The sign on the recyclery is just an item printed from my computer and glued to a basswood backing. It was washed very, very lightly with a nearly dry brush that had been dipped in the gunk wash. It’s easy to overdo it and obliterate the letters, so I’d recommend erring on the side of caution and applying several very thin washes until the desired effect is achieved. This also helps prevent the backing board from warping. The recycling logo was downloaded from the internet and prepared in the same way.

I don’t yet have a good idea for the Barrel & Marble Works signage. I’ll add these later.

The roof-top pipes on the Marble Works were made from styrene tubing. The tube wall was fairly thick and had to be drilled out to thin it down to something more scale-like. I’m not sure what these pipes are meant to drain, but I mixed up some Tamiya Purple and Tamyia Yellow Green to create a sickly gray ooze that I painted on the roof at the pipe exits. These pipes could probably use a little support structure, but I think I’ll leave them be for the time being and maybe revisit that later.

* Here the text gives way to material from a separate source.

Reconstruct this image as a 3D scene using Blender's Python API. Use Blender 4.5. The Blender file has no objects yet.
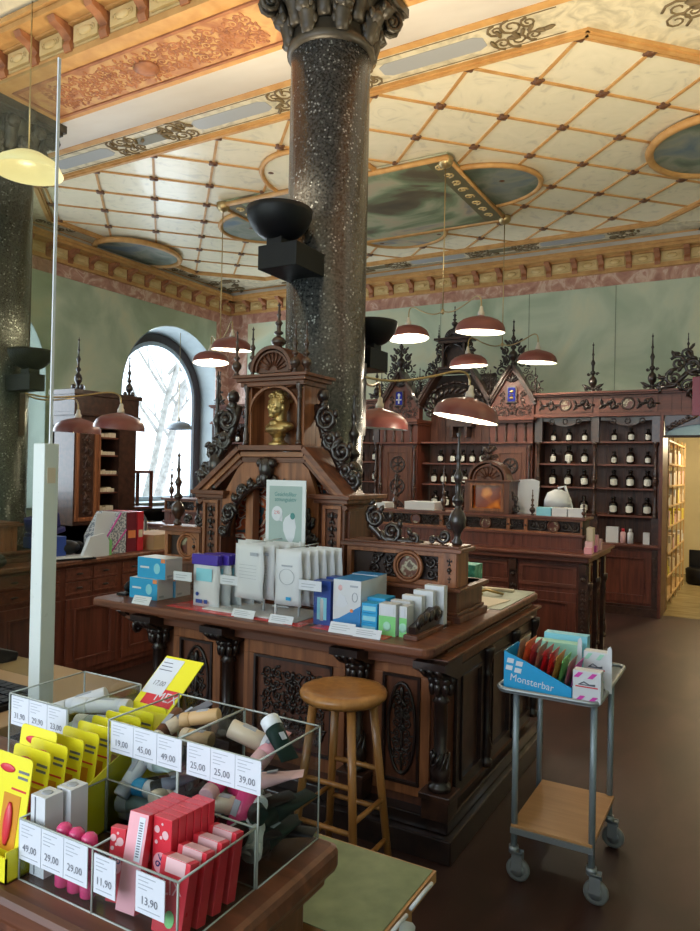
import bpy, bmesh, math, random
from mathutils import Matrix, Vector
R = math.radians
PI = math.pi
SC = bpy.context.scene
COL = SC.collection

# ------------------------------------------------------------------ camera
cam_d = bpy.data.cameras.new('camera'); cam = bpy.data.objects.new('camera', cam_d); COL.objects.link(cam)
_yaw, _pit, _rol = 0.517145, 0.00721367, 0.0201368
_fw = Vector((-math.sin(_yaw)*math.cos(_pit), math.cos(_yaw)*math.cos(_pit), math.sin(_pit)))
_rt = Vector((math.cos(_yaw), math.sin(_yaw), 0)); _up = _rt.cross(_fw)
_r2 = _rt*math.cos(_rol) + _up*math.sin(_rol); _u2 = -_rt*math.sin(_rol) + _up*math.cos(_rol)
M = Matrix.Identity(4)
for i in range(3):
    M[i][0] = _r2[i]; M[i][1] = _u2[i]; M[i][2] = -_fw[i]
M[0][3], M[1][3], M[2][3] = 0, 0, 1.6
cam.matrix_world = M
cam_d.sensor_fit = 'VERTICAL'; cam_d.sensor_height = 36; cam_d.lens = 711.05/931*36
cam_d.clip_start = 0.02; cam_d.clip_end = 200
SC.camera = cam

# ------------------------------------------------------------------ daylight, view
w = bpy.data.worlds.new('sky'); SC.world = w; w.use_nodes = True
w.node_tree.nodes['Background'].inputs[0].default_value = (0.82, 0.91, 1.0, 1)
w.node_tree.nodes['Background'].inputs[1].default_value = 2.3
SC.view_settings.view_transform = 'Standard'; SC.view_settings.look = 'None'
SC.view_settings.gamma = 1; SC.view_settings.exposure = 0.32
def area(name, loc, rot, sx, sy, power, col):
    l = bpy.data.lights.new(name, 'AREA'); l.shape = 'RECTANGLE'; l.size = sx; l.size_y = sy; l.energy = power; l.color = col
    o = bpy.data.objects.new(name, l); COL.objects.link(o); o.location = loc; o.rotation_euler = rot
    return o
area('window_daylight', (-8.95, 8.73, 2.5), (0, R(-90), 0), 2.6, 1.8, 70, (0.78, 0.90, 1.0))
area('window_daylight', (-8.95, 5.13, 2.5), (0, R(-90), 0), 2.6, 1.8, 60, (0.78, 0.90, 1.0))
area('shopfront_daylight', (-2.6, -2.6, 2.2), (R(90), 0, 0), 6.5, 3.2, 150, (0.80, 0.90, 1.0))

# ------------------------------------------------------------------ materials
def _nt(name):
    m = bpy.data.materials.new(name); m.use_nodes = True
    nt = m.node_tree; b = nt.nodes['Principled BSDF']
    return m, nt, b
def plain(name, c, rough=0.5, metal=0.0, coat=0.0, emit=None, es=0, spec=None):
    m, nt, b = _nt(name)
    b.inputs['Base Color'].default_value = (*c, 1); b.inputs['Roughness'].default_value = rough
    b.inputs['Metallic'].default_value = metal; b.inputs['Coat Weight'].default_value = coat
    if spec is not None: b.inputs['Specular IOR Level'].default_value = spec
    if emit:
        b.inputs['Emission Color'].default_value = (*emit, 1); b.inputs['Emission Strength'].default_value = es
    n = nt.nodes.new('ShaderNodeTexNoise'); n.inputs['Scale'].default_value = 40
    t = nt.nodes.new('ShaderNodeTexCoord'); nt.links.new(t.outputs['Object'], n.inputs['Vector'])
    mr = nt.nodes.new('ShaderNodeMapRange'); mr.inputs['To Min'].default_value = max(0, rough-0.06); mr.inputs['To Max'].default_value = min(1, rough+0.06)
    nt.links.new(n.outputs['Fac'], mr.inputs['Value']); nt.links.new(mr.outputs['Result'], b.inputs['Roughness'])
    return m
def noisy(name, cols, scale=5, rough=0.5, stretch=(1,1,1), detail=6, dist=0.0, bump=0.0, coat=0.0, metal=0.0, spec=None, warp=0.0):
    """cols: list of (pos, rgb)"""
    m, nt, b = _nt(name)
    t = nt.nodes.new('ShaderNodeTexCoord'); mp = nt.nodes.new('ShaderNodeMapping'); mp.inputs['Scale'].default_value = stretch
    nt.links.new(t.outputs['Object'], mp.inputs['Vector'])
    n = nt.nodes.new('ShaderNodeTexNoise'); n.inputs['Scale'].default_value = scale; n.inputs['Detail'].default_value = detail
    n.inputs['Distortion'].default_value = dist
    nt.links.new(mp.outputs['Vector'], n.inputs['Vector'])
    r = nt.nodes.new('ShaderNodeValToRGB'); e = r.color_ramp.elements
    e[0].position = cols[0][0]; e[0].color = (*cols[0][1], 1); e[1].position = cols[-1][0]; e[1].color = (*cols[-1][1], 1)
    for p, c in cols[1:-1]:
        x = e.new(p); x.color = (*c, 1)
    nt.links.new(n.outputs['Fac'], r.inputs['Fac']); nt.links.new(r.outputs['Color'], b.inputs['Base Color'])
    b.inputs['Roughness'].default_value = rough; b.inputs['Coat Weight'].default_value = coat; b.inputs['Metallic'].default_value = metal
    if spec is not None: b.inputs['Specular IOR Level'].default_value = spec
    if bump:
        bp = nt.nodes.new('ShaderNodeBump'); bp.inputs['Strength'].default_value = bump; bp.inputs['Distance'].default_value = 0.01
        nt.links.new(n.outputs['Fac'], bp.inputs['Height']); nt.links.new(bp.outputs['Normal'], b.inputs['Normal'])
    return m
def wood(name, a, b_, rough=0.42, vert=True, coat=0.0):
    st = (14, 14, 1.2) if vert else (1.2, 14, 14)
    return noisy(name, [(0.3, a), (0.7, b_)], scale=2.2, rough=rough, stretch=st, detail=5, dist=0.6, bump=0.08, coat=coat)
def clear(name, tint, refl=0.12, rough=0.02, fres=1.45):
    m = bpy.data.materials.new(name); m.use_nodes = True; nt = m.node_tree; nt.nodes.clear()
    o = nt.nodes.new('ShaderNodeOutputMaterial'); tr = nt.nodes.new('ShaderNodeBsdfTransparent'); tr.inputs[0].default_value = (*tint, 1)
    g = nt.nodes.new('ShaderNodeBsdfGlossy'); g.inputs['Roughness'].default_value = rough
    lw = nt.nodes.new('ShaderNodeLayerWeight'); lw.inputs['Blend'].default_value = 0.5
    pw = nt.nodes.new('ShaderNodeMath'); pw.operation = 'POWER'; pw.inputs[1].default_value = 4.0; nt.links.new(lw.outputs['Facing'], pw.inputs[0])
    f = nt.nodes.new('ShaderNodeMath'); f.operation = 'MULTIPLY_ADD'; f.inputs[1].default_value = 0.30; f.inputs[2].default_value = 0.03+(fres-1.45)*0.4; nt.links.new(pw.outputs[0], f.inputs[0])
    mx = nt.nodes.new('ShaderNodeMixShader')
    nt.links.new(f.outputs[0], mx.inputs[0]); nt.links.new(tr.outputs[0], mx.inputs[1]); nt.links.new(g.outputs[0], mx.inputs[2]); nt.links.new(mx.outputs[0], o.inputs[0])
    return m
MT = {}
MT['wood'] = wood('oak_brown', (0.062, 0.019, 0.009), (0.165, 0.053, 0.024))
MT['wood_h'] = wood('oak_brown_horizontal', (0.080, 0.025, 0.012), (0.20, 0.066, 0.030), vert=False)
MT['light'] = wood('oak_honey', (0.15, 0.048, 0.018), (0.35, 0.128, 0.050))
MT['light_h'] = wood('oak_honey_horizontal', (0.18, 0.064, 0.026), (0.37, 0.148, 0.062), vert=False)
MT['red'] = wood('mahogany', (0.075, 0.018, 0.010), (0.165, 0.042, 0.023))
MT['red_h'] = wood('mahogany_horizontal', (0.085, 0.023, 0.013), (0.19, 0.055, 0.031), vert=False)
MT['dark'] = noisy('carved_dark_oak', [(0.3, (0.010, 0.006, 0.006)), (0.7, (0.034, 0.017, 0.014))], scale=18, rough=0.28, coat=0.3)
MT['carv'] = noisy('carved_brown_oak', [(0.3, (0.024, 0.011, 0.008)), (0.7, (0.075, 0.031, 0.020))], scale=18, rough=0.33, coat=0.25)
MT['shadow'] = plain('dark_back_panel', (0.03, 0.014, 0.010), 0.6)
MT['granite'] = None
MT['capital'] = noisy('bronzed_stone', [(0.3, (0.020, 0.016, 0.011)), (0.7, (0.060, 0.048, 0.032))], scale=14, rough=0.45, bump=0.3)
MT['ochre'] = noisy('ochre_moulding', [(0.3, (0.46, 0.23, 0.070)), (0.7, (0.60, 0.34, 0.12))], scale=9, rough=0.55)
MT['ochre_l'] = noisy('pale_ochre_plaster', [(0.3, (0.55, 0.38, 0.15)), (0.7, (0.70, 0.52, 0.25))], scale=6, rough=0.6)
MT['rust'] = noisy('rust_painted_plaster', [(0.3, (0.24, 0.085, 0.035)), (0.7, (0.42, 0.17, 0.07))], scale=11, rough=0.6)
MT['orange'] = noisy('orange_painted_panel', [(0.3, (0.28, 0.10, 0.04)), (0.46, (0.42, 0.19, 0.075)), (0.56, (0.52, 0.31, 0.12)), (0.7, (0.44, 0.22, 0.09))], scale=4, rough=0.55, dist=1.2)
MT['cream'] = noisy('cream_ceiling_plaster', [(0.32, (0.66, 0.60, 0.46)), (0.42, (0.78, 0.71, 0.53)), (0.75, (0.84, 0.76, 0.58))], scale=3.2, rough=0.4, dist=3.0, detail=7, coat=0.12)
MT['cove'] = noisy('white_cove_plaster', [(0.3, (0.62, 0.57, 0.52)), (0.7, (0.74, 0.70, 0.65))], scale=1.5, rough=0.4, coat=0.15)
MT['frieze'] = noisy('painted_frieze', [(0.3, (0.42, 0.37, 0.26)), (0.6, (0.70, 0.62, 0.44)), (0.8, (0.62, 0.60, 0.50))], scale=6, rough=0.45, dist=2)
MT['scroll'] = plain('umber_scroll_paint', (0.16, 0.11, 0.05), 0.6)
MT['plaque'] = plain('grey_blue_cartouche', (0.36, 0.37, 0.38), 0.45)
MT['plaque_o'] = plain('olive_cartouche', (0.14, 0.12, 0.06), 0.5)
MT['rosette'] = plain('bronze_rosette', (0.13, 0.055, 0.025), 0.45)
MT['paint'] = noisy('landscape_painting', [(0.30, (0.05, 0.035, 0.03)), (0.40, (0.13, 0.10, 0.06)), (0.46, (0.20, 0.26, 0.15)), (0.52, (0.42, 0.42, 0.28)), (0.57, (0.50, 0.40, 0.28)), (0.62, (0.22, 0.24, 0.26)), (0.72, (0.52, 0.36, 0.16))], scale=0.75, rough=0.5, dist=0.9, detail=14, stretch=(1, 1.7, 1))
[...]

I’ve mentioned in passing a few times that using the Campbell corrugated paneling and the textured plastic on the recyclery was rather un-E. L. Moore like. A more Moorian approach might have used the embossed paper method for the metal siding, and maybe scored wood for the recyclery walls. I think that if I had used those materials I couldn’t have painted the structure using the methods I did. The Moorian materials I think would have been too soft and absorbent, and may have disintegrated or warped during painting. The metal and styrene surfaces in this project can stand-up very well to repeated applications of paint, brush work, and washes, so they have at least that to recommend them even though they aren’t the most inexpensive materials to build with.

The last thing I did was add figures and props, and some plastic ‘glass’ to the windows. That’s it. I’m going to declare it done for now. There are a few buildings on the layout that I want to add a little more detail to, and I’m planning on coming back in a few months and fixing them up all at once. This one may get a little renovated then.